1) I would like to know what are programming languages are required to develop a website like Imgur and what's the role of each language that will be used.
2) Assuming that a user has just uploaded an Image to Imgur, What would be the required steps to generate a unique HMTL file for that particular Image.
You would need:
HTML
CSS
A server-side framework (e.g., PHP, Ruby on Rails, etc.)
Most likely Javascript (but you might be able to get by without it)
A database backend, such as PostgreSQL or MongoDB
You wouldn't need individual HTML sites. When someone goes to http://www.yoursite.com/image/1, the backend (usually .htaccess in Apache) will process it and turn it into /image.php?id=1, which PHP (or another framework) then uses to create an image-specific HTML page.
Good luck!
-totallyuneekname
1) You're probably best looking into either PHP or ASP for a server side language. Also learn SQL, as you'll need to store information about the images somewhere, and a database will probably be best.
2)
Get unique ID of image from URL
Get the address of corresponding image from database, along with title, description etc.

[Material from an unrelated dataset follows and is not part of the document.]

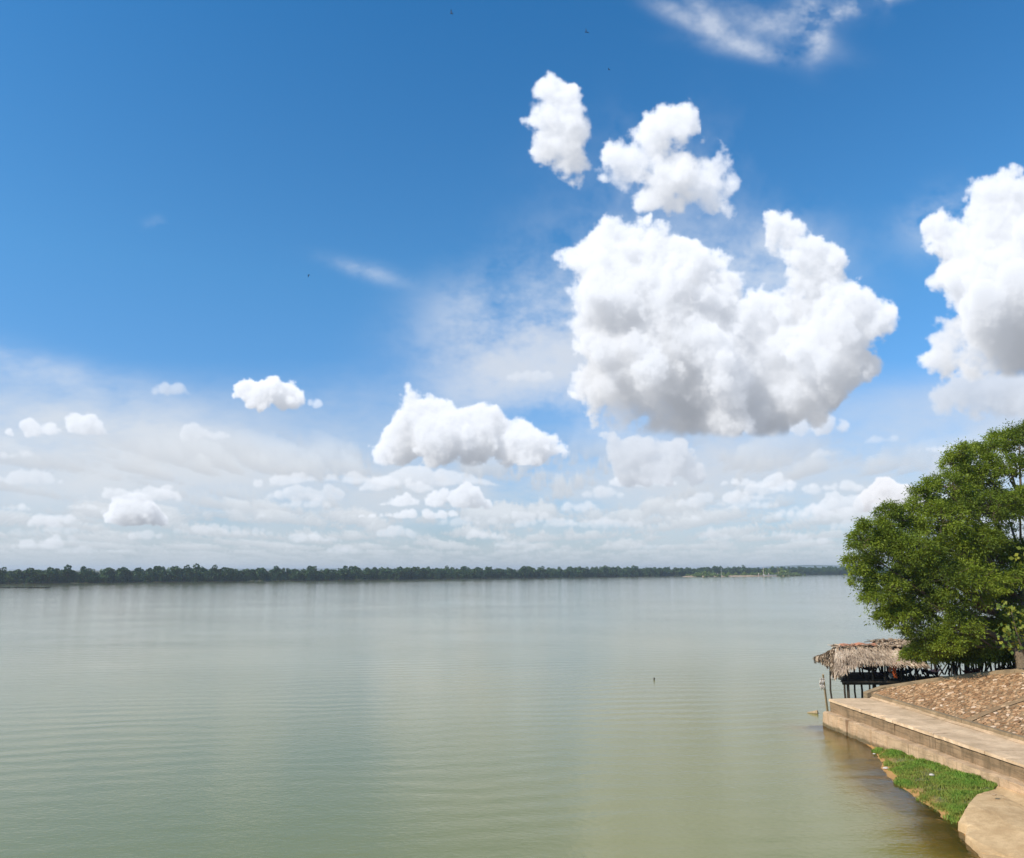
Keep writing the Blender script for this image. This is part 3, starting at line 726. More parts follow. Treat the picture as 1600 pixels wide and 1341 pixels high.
# the far shore
FS_PX = [(-900, 934), (-400, 922), (0, 912.5), (150, 911), (300, 909), (500, 907), (800, 903.5), (1100, 899.5), (1320, 897.5), (1600, 896), (2100, 894.5)]
FSH = [at(x, y, 0) for x, y in FS_PX]
_d = np.cumsum([0] + [(FSH[i + 1] - FSH[i]).length for i in range(len(FSH) - 1)])
def shore_pt(d, back=0.0):
    x = np.interp(d, _d, [p.x for p in FSH]); y = np.interp(d, _d, [p.y for p in FSH])
    x2 = np.interp(d + 20, _d, [p.x for p in FSH]); y2 = np.interp(d + 20, _d, [p.y for p in FSH])
    t = Vector((x2 - x, y2 - y, 0)); t = t.normalized() if t.length > 1e-3 else Vector((1, 0, 0))
    nrm_ = Vector((-t.y, t.x, 0)); w = vnoise(np.array([d * .02]), np.array([.5]), 4)[0] * 14
    return Vector((x, y, 0)) + nrm_ * (back + w * .45)
ds = np.arange(0, _d[-1], 8.0); rows = [-6, 0, 3, 10, 60, 300, 2500]; hz_ = [-1.5, -.1, .5, .8, 1.6, 2.5, 4]
P = np.array([[list(shore_pt(d, b).xy) + [h + (vnoise(np.array([d * .1]), np.array([b * .1]), 3)[0] * .8 if h > 0 else 0)] for b, h in zip(rows, hz_)] for d in ds])
put_obj('far_shore', grid_mesh('far_shore', P, m_land), kind='structure')
# low hills a long way behind
hx = np.linspace(-7000, 9000, 160); hy = np.array([6500, 6900, 7400, 8000.])
HX, HY = np.meshgrid(hx, hy); hh = 8 + 30 * vnoise(HX * .0011, HX * 0 + 3, 4) + 30 * np.exp(-((HX - 2750) / 600) ** 2)
HZ = hh * np.array([0, .7, 1, .6])[:, None]
put_obj('hills', grid_mesh('hills', np.stack([HX, HY, HZ], 2), m_hills), kind='structure')

# ---------------------------------------------------------------- leaf clouds for trees
def leaf_cards(C, size, asp, droop=.0, seed=0, tone=None, cluster=None):
    """C (n,3) centres -> (n,4,3) lozenge leaves in random directions"""
    r = np.random.default_rng(seed); n = len(C)
    d = r.standard_normal((n, 3)); d[:, 2] -= droop; d /= np.linalg.norm(d, axis=1)[:, None]
    if cluster is not None: d = d * .55 + cluster; d /= np.linalg.norm(d, axis=1)[:, None]
    e = np.cross(d, r.standard_normal((n, 3))); e /= np.linalg.norm(e, axis=1)[:, None]
    s = (size * r.uniform(.7, 1.3, n))[:, None]
    return np.stack([C - d * s * .5, C + e * s * asp * .5, C + d * s * .5, C - e * s * asp * .5], 1)

def far_tree_proto(seed, H, R, mats, nleaf=420, trunk_frac=.25):
    r = np.random.default_rng(seed); Cs = []; k = r.integers(4, 7)
    for _ in range(k):
        a = r.uniform(0, 6.28); q = R * r.uniform(.2, .62); z = H * r.uniform(.30, .78)
        Cs.append((math.cos(a) * q, math.sin(a) * q, z, R * r.uniform(.38, .6)))
    Cs.append((0, 0, H * .84, R * .45)); V = []
    w = np.array([c[3] ** 2 for c in Cs]); w /= w.sum()
    for c, wi in zip(Cs, w):
        n = int(nleaf * wi); d = r.standard_normal((n, 3)); d /= np.linalg.norm(d, axis=1)[:, None]
        V.append(np.array(c[:3]) + d * (c[3] * r.uniform(.7, 1.05, n))[:, None] * np.array([1, 1, .82]))
    n = nleaf // 4; V.append(np.stack([r.uniform(-R * .8, R * .8, n), r.uniform(-R * .8, R * .8, n), r.uniform(.2, H * .5, n)], 1))
    V = np.concatenate(V); L = leaf_cards(V, R * .34, .75, 0, seed)
    b = MB(); b.tube([(0, 0, -.6), (.1, 0, H * .35), (0, .1, H * .75)], [R * .07, R * .05, R * .02], 5)
    tv = np.array([b.v[i] for f in b.f if len(f) == 4 for i in f]).reshape(-1, 4, 3)
    A = np.concatenate([L, tv]); mi = np.concatenate([np.zeros(len(L)), np.ones(len(tv))])
    tone = np.concatenate([np.repeat(r.random(len(L) // 12 + 1), 12)[:len(L)] * .6 + r.random(len(L)) * .4, np.zeros(len(tv))])
    return A, mi, tone
protos = [far_tree_proto(100 + i, h, q, None) for i, (h, q) in enumerate([(10.5, 4.8), (11.2, 4.6), (9.8, 5.2), (10.8, 4.4), (11.6, 4.8), (9.2, 4.6), (8.4, 4.2)])]
def split_tree(pr):
    out = []
    for A, mi, t in pr:
        k = mi < .5; out.append((np_mesh('crown', A[k], 4, [m_farleaf], None, t[k]), np_mesh('trunk', A[~k], 4, [m_bark])))
    return out
pm = split_tree(protos)
def plant(name, me2, p, s3, rz, lb, group, leaf=None):
    o = thing(name, p, lb, 'tree', group); o.scale = s3; o.rotation_euler = (0, 0, rz)
    put_obj('crown', me2[0], o); put_obj('trunk', me2[1], o); return o
# trees one can tell apart along the front and against the sky
r = random.Random(3); vis0, vis1 = _d[2] - 30, _d[8] + 60
n_ind = 250
PLACE = ('left', 'middle', 'right')
for i in range(n_ind):
    t = i / n_ind
    d = vis0 + (vis1 - vis0) * (t ** 1.25) + r.uniform(-2, 2); back = r.uniform(3, 9) if i % 3 else r.uniform(10, 20)
    p = shore_pt(d, back); k = r.randrange(7); tall = r.random() < .12; s = r.uniform(.80, 1.0) * (1.08 if tall else 1) * (.98 + .30 * t)
    px_ = CX + F_PX * p.x / p.y; w = PLACE[0 if px_ < 430 else 1 if px_ < 880 else 2]
    if tall: lb, g = 'tall dark tree rising above its neighbours in the %s stretch of the far shore wood' % w, 'tall trees in the %s of the far shore' % w
    elif back > 9.5: lb, g = 'dark tree of the second row in the %s stretch of the far shore wood' % w, 'second row trees in the %s of the far shore' % w
    else: lb, g = 'dark green tree standing at the water in the %s stretch of the far shore wood' % w, 'waterside trees in the %s of the far shore' % w
    plant('shore_tree', pm[k], (p.x, p.y, .8), (s * r.uniform(.9, 1.15), s * r.uniform(.9, 1.15), s * r.uniform(.85, 1.1)), r.uniform(0, 6.28), lb, g)
# the mass behind them
def scatter(protos_, pts, seed):
    r = np.random.default_rng(seed); VA = []; MI = []; TO = []
    for (x, y, z, s) in pts:
        A, mi, t = protos_[r.integers(len(protos_))]
        a = r.uniform(0, 6.28); c, q = math.cos(a), math.sin(a); sel = slice(None)
        V = A.copy(); X_ = V[..., 0] * c - V[..., 1] * q; Y_ = V[..., 0] * q + V[..., 1] * c
        V = np.stack([X_ * s, Y_ * s, V[..., 2] * s], 2) + np.array([x, y, z]); VA.append(V); MI.append(mi); TO.append(np.clip(t + r.uniform(-.2, .2), 0, 1))
    return np.concatenate(VA), np.concatenate(MI), np.concatenate(TO)
pts = []
for d in np.arange(0, _d[-1], 4.2):
    for back in (0, 2.5, 6, 12, 20, 30):
        if r.random() < .12: continue
        p = shore_pt(d + r.uniform(-2, 2), back + r.uniform(-2.5, 3)); t = min(1, max(0, (d - vis0) / (vis1 - vis0)))
        big = .95 + .30 * t + (.12 * math.sin(d * .021) + .08 * math.sin(d * .067))
        pts.append((p.x, p.y, .5 if back > 1 else -.3, r.uniform(.6, .95) * big * (.30 if back < 1 else .48 if back < 3 else .8 if back < 7 else 1)))
lo = [far_tree_proto(200 + i, h, q, None, 210) for i, (h, q) in enumerate([(10, 4.6), (11.5, 4.2), (9, 5), (11, 4)])]
A, mi, to = scatter(lo, pts, 5); print('far wood', len(A))
put_obj('far_wood', np_mesh('far_wood', A, 4, [m_farleaf, m_bark], mi, to), kind='stuff', label='wood of dark trees lining the far shore', cat='wood')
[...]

Fill data into relevant parts of your template, i.e image address inside image tag, title in h1 and title tags etc.
You wouldn't need to create new HTML files every time you want someone to view an image. You can just have 1 php file which loads something from a database which gets what you are looking for.
For this you'll probably need: HTML, CSS, MySQLi\pdo, javascript.
It might also be beneficial not just for you to learn a framework, but to work on one too, as it can help you in big projects.
One I regularly work with is codeigniter and it has a lot of good documentation to read through.